On Christmas Day in the morn-ing.

Christmas Day is all about surprises. The tradition started, so the story goes, with the awkward astonishment of a child being born without any hanky panky between the parents - the traditional way to start a family. The day has since become a day celebrating not only the miracle birth but also the economic miracle of  Christmas Shopping and the surprising yield of till totals in the Oxford Street stores on the previous Saturday.  But, of course, the surprise we all look forward to most is that of our kiddies when they have frantically ripped the paper wrapped round a popular toy as seen on television.

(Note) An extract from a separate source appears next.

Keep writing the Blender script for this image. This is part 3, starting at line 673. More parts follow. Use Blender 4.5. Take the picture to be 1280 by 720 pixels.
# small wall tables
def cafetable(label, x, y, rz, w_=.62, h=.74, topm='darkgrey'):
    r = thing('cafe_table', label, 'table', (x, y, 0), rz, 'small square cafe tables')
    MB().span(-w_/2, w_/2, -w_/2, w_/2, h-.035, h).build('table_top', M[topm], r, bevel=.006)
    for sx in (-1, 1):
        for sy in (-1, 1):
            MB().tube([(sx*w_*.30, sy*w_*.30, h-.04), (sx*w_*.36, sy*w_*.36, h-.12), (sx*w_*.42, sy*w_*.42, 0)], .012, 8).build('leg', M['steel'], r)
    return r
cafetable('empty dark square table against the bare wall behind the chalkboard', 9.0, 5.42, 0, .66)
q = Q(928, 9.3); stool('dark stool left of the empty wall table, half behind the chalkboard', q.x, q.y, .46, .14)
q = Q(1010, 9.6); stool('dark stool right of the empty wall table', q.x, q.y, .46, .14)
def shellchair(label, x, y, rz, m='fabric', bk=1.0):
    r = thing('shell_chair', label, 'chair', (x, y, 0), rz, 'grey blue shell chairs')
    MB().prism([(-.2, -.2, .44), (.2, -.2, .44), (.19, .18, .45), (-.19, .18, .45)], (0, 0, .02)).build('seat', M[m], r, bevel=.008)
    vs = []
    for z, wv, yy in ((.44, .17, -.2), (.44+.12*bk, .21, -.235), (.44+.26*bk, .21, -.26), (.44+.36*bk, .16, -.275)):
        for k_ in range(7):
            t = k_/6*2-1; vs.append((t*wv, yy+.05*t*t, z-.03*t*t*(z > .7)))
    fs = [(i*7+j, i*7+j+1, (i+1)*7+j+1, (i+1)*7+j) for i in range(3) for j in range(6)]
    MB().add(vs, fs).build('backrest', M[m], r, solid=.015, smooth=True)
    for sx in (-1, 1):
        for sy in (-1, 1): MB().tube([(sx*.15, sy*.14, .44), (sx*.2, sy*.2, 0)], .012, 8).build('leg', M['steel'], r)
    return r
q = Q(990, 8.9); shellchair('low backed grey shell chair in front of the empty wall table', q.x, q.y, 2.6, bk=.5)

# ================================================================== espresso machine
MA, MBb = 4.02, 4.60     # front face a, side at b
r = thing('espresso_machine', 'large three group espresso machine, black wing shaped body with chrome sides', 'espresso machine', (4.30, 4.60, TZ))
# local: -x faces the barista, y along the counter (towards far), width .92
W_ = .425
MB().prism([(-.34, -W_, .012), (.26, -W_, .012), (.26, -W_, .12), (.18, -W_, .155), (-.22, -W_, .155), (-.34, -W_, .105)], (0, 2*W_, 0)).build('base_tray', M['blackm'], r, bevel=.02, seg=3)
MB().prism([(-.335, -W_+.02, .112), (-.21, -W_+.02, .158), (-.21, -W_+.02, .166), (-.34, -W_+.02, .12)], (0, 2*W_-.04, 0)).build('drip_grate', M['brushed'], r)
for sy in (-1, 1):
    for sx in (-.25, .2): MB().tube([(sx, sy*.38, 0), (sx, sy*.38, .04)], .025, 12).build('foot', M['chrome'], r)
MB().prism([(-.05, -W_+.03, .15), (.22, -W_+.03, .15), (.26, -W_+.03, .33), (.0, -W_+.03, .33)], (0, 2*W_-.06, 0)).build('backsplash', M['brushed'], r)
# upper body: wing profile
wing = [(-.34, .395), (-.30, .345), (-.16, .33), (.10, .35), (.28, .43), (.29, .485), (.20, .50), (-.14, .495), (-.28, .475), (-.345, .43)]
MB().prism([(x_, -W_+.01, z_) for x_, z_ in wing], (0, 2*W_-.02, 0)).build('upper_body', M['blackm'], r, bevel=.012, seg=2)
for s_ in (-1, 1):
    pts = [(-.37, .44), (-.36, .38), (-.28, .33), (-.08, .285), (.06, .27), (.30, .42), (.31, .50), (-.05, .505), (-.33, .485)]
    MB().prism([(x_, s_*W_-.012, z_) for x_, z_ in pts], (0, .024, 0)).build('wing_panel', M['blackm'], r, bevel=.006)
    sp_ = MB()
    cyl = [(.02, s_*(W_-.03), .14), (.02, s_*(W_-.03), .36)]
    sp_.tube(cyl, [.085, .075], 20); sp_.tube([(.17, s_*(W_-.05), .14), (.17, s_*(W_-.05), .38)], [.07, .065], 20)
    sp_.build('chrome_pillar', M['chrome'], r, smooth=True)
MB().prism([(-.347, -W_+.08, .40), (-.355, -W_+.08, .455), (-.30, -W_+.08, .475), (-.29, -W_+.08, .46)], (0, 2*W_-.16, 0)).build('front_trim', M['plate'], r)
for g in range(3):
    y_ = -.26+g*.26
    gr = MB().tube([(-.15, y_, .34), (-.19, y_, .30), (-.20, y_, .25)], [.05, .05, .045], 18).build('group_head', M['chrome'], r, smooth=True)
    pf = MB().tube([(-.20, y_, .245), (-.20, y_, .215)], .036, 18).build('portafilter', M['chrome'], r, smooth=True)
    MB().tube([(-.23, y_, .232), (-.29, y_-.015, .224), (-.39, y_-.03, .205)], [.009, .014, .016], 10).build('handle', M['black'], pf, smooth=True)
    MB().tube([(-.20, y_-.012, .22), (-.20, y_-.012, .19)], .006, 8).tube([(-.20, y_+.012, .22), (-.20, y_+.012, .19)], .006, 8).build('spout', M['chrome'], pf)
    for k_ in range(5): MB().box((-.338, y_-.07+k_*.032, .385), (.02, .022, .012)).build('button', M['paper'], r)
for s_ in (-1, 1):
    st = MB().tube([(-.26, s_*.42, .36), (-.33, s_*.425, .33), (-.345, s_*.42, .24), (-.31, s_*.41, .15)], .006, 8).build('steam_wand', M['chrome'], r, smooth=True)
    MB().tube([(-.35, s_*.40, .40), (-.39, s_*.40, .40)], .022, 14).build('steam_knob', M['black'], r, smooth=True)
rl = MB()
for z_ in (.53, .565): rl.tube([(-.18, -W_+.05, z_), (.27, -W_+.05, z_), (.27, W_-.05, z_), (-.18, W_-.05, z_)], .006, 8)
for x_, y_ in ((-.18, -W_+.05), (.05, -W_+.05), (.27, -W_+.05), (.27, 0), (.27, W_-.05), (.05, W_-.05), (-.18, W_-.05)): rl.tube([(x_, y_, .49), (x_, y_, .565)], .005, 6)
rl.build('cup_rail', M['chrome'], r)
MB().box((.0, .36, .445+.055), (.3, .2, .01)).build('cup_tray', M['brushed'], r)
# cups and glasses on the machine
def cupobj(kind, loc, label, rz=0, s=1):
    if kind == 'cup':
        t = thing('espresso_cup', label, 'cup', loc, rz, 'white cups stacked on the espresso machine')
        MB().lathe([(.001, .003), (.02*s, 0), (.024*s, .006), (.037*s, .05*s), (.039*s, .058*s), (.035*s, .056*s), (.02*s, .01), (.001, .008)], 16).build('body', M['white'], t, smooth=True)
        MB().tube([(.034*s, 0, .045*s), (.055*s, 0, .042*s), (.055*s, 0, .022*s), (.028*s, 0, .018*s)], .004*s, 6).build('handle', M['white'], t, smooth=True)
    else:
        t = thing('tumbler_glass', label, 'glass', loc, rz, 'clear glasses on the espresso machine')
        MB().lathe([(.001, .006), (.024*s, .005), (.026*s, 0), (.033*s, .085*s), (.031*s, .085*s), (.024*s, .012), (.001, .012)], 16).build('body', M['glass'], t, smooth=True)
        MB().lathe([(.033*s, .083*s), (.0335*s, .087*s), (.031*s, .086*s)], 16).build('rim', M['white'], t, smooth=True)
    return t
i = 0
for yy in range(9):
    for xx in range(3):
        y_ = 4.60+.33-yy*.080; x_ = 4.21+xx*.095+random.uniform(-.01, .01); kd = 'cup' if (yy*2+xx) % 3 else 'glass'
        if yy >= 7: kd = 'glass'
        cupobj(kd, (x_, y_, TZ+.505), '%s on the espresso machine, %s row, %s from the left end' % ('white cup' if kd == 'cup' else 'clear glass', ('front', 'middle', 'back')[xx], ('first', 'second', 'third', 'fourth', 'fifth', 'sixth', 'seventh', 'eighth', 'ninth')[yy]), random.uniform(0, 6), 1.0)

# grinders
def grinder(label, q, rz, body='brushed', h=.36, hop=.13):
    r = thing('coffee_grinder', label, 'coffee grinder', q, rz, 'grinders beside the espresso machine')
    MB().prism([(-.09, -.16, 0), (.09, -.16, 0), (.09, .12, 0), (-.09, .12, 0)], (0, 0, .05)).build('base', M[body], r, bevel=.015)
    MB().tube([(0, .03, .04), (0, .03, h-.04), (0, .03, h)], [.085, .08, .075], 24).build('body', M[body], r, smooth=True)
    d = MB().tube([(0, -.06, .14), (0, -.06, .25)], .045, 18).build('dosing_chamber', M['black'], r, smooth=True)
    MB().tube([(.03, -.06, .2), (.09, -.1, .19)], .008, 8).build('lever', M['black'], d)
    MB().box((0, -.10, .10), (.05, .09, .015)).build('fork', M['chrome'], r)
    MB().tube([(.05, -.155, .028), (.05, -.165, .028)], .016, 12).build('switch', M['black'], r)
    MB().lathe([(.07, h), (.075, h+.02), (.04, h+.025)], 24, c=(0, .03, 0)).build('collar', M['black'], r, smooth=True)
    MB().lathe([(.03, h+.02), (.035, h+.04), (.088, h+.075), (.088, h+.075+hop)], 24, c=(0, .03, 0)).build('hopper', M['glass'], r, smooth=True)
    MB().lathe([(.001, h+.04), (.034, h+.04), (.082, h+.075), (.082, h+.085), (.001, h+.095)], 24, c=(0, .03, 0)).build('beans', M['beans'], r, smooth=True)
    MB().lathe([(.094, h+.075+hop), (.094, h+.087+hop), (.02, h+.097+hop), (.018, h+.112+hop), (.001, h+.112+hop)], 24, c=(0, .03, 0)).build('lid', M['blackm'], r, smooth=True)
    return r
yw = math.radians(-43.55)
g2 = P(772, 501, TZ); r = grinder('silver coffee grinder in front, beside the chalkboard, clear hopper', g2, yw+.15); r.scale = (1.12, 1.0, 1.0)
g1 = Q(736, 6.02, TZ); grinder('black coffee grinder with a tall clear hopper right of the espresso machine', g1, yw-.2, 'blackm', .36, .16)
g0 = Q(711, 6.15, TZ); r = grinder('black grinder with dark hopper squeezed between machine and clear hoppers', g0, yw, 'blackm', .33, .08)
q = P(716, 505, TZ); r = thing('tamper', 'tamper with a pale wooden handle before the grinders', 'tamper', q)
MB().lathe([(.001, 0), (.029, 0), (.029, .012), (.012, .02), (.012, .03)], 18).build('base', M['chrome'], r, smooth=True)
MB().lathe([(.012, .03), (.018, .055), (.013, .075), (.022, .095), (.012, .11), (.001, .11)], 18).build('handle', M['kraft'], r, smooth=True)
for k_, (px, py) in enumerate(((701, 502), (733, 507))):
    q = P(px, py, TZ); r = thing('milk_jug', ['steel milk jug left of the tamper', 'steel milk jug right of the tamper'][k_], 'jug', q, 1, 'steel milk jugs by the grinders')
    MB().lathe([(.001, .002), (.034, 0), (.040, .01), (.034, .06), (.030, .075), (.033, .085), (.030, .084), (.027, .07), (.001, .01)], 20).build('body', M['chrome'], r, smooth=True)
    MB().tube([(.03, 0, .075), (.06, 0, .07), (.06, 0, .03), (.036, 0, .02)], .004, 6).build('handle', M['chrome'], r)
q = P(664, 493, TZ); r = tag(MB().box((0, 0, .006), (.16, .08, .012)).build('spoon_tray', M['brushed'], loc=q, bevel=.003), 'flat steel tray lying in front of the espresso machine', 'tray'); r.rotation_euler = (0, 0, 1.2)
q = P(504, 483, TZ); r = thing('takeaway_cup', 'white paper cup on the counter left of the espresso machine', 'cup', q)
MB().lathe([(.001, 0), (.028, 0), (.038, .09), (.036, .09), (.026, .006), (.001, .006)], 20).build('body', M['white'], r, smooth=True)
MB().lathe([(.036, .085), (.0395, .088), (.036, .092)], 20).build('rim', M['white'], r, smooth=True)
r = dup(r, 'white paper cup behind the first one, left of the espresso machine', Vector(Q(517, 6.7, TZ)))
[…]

At least that was what I thought until this morning. As an excited child, I used to wake early on the big day to search for a large football sock stuffed with rustling goodies that would be at the bottom of my bed somewhere. Today I was awoken early by the somewhat surprising cracks of thunder that followed flashes of brilliant electric white that lit up my flat like a Christmas tree. After another week of high tides inland, a week when the end of the world was nigh, the advent of an surprisingly unseasonal electrical storm, traditionally a feature conceived in the balmy hot weather of summer, has made me feel uneasy. I am used to the light drizzle and dank mild of Christmas but not rattling window pains. It isn't just me that should be experiencing feelings of disquiet. I hope it is the executives, board members and major shareholders of the big business that encourage voluminous CO2 emissions who are looking out of their Hadley Wood or Weybridge mansions over the saturated landscape and feel an uneasiness in pit of their stomachs. Something is up.

Sunday, 2 December 2012

Brad Pitt is Chanel 5

I heard his voice; I shuddered with the gravitas - the deep resonance, the pauses, the inflections.  I reached for the phone and my credit card expecting to see heartbreaking images of poor people dying because of some easily treatable condition such as poverty. But no, Brad Pitt, in a fine example of bathos, is the new voice of Channel 5, sorry, Chanel - Shan - elle - French, you see. What a donut. He follows in the footsteps of Anthony Hopkins - one time co-star and now, it seems, mentor - in trashing a classy reputation by doing a TV commercial for some puerile bollocks.. I expect to see him on the next I Was A Celebrity Once Please Help Me.